Pouvez-vous nous assurer qu’aujourd’hui les archives diocésaines sont totalement ouvertes sur ces sujets aux journalistes?

Oui, dans le cadre légal. Nous avons les mêmes normes que les archives cantonales, concernant la protection des données touchant des personnes encore vivantes. On veut la clarté mais on ne peut pas courir le risque qu’une victime voie son nom dans un journal alors qu’elle n’en a peut-être même pas parlé à sa famille, on est obligé de la protéger.

Lire finalement : L’Eglise renforce la procédure de dénonciation des abus

Mais l’Eglise est mondiale, la crise pourrait durer?

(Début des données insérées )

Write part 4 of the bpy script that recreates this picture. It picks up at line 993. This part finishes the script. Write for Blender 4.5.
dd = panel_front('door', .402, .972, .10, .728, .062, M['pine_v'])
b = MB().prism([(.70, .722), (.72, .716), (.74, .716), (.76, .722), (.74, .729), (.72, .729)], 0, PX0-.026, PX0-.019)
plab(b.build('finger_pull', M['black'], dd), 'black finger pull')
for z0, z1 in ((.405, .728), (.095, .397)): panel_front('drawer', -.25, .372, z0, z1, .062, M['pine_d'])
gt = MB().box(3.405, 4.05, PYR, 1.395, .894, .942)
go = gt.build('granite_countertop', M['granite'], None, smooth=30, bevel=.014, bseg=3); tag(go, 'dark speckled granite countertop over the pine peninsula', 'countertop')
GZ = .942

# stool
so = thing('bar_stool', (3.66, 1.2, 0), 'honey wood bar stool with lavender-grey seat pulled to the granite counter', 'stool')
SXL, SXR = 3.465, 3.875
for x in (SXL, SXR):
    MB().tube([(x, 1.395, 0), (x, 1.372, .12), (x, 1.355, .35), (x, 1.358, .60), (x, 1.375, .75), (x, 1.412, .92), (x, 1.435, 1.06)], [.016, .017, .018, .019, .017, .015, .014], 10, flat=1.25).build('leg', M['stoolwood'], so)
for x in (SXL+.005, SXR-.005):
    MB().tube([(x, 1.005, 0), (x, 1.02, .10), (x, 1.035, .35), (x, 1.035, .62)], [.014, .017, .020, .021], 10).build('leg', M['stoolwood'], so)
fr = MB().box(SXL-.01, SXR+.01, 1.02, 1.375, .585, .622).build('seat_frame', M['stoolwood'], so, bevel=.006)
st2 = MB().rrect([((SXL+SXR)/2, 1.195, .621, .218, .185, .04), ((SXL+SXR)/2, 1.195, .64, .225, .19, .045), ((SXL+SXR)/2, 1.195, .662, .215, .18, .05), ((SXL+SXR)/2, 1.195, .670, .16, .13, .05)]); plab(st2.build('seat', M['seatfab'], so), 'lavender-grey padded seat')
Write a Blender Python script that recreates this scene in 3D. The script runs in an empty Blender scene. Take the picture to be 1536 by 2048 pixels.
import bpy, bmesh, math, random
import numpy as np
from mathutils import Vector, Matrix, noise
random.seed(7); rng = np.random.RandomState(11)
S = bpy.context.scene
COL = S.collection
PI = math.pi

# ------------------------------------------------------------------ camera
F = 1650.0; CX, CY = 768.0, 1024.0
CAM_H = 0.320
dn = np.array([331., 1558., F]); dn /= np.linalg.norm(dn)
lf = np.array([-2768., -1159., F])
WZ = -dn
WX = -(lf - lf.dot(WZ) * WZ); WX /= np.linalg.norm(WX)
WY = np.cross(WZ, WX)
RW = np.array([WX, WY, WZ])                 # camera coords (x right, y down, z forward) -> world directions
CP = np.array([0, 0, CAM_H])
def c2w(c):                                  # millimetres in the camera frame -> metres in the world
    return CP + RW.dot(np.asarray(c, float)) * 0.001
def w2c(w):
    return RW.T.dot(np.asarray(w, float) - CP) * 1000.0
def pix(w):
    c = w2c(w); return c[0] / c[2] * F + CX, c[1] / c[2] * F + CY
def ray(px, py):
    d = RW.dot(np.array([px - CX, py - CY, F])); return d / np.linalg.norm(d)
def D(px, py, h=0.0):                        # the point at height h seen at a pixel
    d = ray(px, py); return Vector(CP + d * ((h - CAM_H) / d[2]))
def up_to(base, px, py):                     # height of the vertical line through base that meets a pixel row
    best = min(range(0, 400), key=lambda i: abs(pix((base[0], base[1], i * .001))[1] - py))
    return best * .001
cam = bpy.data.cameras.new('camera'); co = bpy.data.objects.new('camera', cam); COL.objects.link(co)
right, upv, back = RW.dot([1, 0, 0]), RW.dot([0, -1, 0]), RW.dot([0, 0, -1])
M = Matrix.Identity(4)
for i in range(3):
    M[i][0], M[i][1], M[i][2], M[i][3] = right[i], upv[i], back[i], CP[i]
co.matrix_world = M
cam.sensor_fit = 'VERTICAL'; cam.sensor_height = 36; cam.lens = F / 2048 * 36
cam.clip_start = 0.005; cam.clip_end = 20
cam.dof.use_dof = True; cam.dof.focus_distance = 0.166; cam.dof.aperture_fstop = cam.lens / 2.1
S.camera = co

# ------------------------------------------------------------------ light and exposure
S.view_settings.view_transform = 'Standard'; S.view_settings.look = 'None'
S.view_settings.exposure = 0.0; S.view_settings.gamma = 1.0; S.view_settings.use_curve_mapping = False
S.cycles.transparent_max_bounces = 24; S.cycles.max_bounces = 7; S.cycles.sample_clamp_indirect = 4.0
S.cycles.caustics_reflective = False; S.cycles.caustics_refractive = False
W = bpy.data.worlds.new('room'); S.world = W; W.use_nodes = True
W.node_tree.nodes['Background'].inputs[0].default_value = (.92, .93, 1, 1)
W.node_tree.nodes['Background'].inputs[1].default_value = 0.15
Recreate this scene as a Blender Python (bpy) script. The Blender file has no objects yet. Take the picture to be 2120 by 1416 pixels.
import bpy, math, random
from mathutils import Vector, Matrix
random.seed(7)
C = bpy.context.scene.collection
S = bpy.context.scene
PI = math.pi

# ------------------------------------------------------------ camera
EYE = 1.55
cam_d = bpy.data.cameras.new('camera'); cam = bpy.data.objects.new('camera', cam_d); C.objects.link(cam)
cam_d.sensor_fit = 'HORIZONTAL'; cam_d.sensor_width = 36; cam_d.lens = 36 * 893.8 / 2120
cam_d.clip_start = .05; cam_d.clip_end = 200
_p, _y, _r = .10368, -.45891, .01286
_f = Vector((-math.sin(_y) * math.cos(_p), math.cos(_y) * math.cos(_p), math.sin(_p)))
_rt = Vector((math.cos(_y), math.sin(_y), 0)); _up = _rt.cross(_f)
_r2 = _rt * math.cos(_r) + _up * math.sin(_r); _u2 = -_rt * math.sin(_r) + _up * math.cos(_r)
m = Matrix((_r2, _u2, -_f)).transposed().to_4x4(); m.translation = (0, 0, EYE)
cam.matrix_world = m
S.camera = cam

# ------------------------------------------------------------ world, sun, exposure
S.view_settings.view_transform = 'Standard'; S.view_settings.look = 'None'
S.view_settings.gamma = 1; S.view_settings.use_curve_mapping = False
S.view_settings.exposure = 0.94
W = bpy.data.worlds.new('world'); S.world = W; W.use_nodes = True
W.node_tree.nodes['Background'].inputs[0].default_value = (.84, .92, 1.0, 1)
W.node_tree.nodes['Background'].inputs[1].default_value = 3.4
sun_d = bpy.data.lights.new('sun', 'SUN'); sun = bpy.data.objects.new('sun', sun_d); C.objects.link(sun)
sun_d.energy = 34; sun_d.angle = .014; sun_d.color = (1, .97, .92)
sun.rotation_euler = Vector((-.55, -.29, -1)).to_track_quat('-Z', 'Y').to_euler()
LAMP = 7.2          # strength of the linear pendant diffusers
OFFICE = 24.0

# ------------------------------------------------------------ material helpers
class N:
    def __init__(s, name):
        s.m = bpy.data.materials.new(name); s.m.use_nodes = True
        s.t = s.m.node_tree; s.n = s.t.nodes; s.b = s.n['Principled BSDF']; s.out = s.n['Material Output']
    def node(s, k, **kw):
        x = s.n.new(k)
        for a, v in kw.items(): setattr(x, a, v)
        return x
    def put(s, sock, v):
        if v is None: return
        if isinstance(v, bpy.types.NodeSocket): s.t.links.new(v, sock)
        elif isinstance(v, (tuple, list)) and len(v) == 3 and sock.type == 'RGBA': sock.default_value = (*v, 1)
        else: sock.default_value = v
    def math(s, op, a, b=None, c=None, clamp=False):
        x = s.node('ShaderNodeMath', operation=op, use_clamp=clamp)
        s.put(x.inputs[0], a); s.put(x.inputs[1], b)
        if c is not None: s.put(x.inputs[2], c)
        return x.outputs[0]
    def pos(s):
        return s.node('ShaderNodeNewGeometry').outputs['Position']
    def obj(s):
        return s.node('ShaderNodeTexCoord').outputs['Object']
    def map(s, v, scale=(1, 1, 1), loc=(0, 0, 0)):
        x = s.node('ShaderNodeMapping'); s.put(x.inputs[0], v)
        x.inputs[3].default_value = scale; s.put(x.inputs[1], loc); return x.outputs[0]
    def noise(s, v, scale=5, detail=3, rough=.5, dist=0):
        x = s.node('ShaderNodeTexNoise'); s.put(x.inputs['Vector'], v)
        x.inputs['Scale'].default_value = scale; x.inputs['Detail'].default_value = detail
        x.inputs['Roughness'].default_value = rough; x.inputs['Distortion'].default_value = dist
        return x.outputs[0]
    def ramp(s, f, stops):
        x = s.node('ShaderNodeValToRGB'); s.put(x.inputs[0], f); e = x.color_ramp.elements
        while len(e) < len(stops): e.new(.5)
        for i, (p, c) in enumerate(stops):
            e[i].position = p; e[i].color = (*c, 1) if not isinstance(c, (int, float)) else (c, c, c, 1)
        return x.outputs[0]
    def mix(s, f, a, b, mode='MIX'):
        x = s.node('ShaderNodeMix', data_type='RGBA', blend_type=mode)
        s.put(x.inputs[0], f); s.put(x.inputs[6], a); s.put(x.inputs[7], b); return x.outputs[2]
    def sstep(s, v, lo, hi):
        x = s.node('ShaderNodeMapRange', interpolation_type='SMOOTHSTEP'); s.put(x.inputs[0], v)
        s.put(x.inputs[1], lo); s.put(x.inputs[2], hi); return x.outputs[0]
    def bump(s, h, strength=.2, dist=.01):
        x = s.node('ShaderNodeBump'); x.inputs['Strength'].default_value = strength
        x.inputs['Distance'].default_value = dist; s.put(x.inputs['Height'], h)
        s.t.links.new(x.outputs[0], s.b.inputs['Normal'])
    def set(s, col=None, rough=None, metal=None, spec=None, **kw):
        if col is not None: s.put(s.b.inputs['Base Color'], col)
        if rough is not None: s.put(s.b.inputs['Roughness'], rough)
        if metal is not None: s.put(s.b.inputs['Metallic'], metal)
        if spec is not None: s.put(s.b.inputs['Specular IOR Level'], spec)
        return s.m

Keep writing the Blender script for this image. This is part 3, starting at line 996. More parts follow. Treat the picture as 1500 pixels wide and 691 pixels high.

Pendant longtemps, je me suis dit que ces affaires étaient absolument scandaleuses, mais qu’elles étaient marginales. Mais je me rends compte que cela implique plus largement que je ne le pensais. On n’est pas à la fin des scandales, il y a des pays où rien n’est encore sorti car la structure ecclésiale y est très forte. Le côté positif de ces scandales au-delà de la transparence est que je n’ai jamais reçu, autant que ces temps, de messages de remerciements de fidèles concernant des prêtres. Heureusement, je vois l’action de Dieu dans l’Eglise, sinon on pourrait se demander quel est notre avenir. Mais c’est la vérité qui nous rendra libres.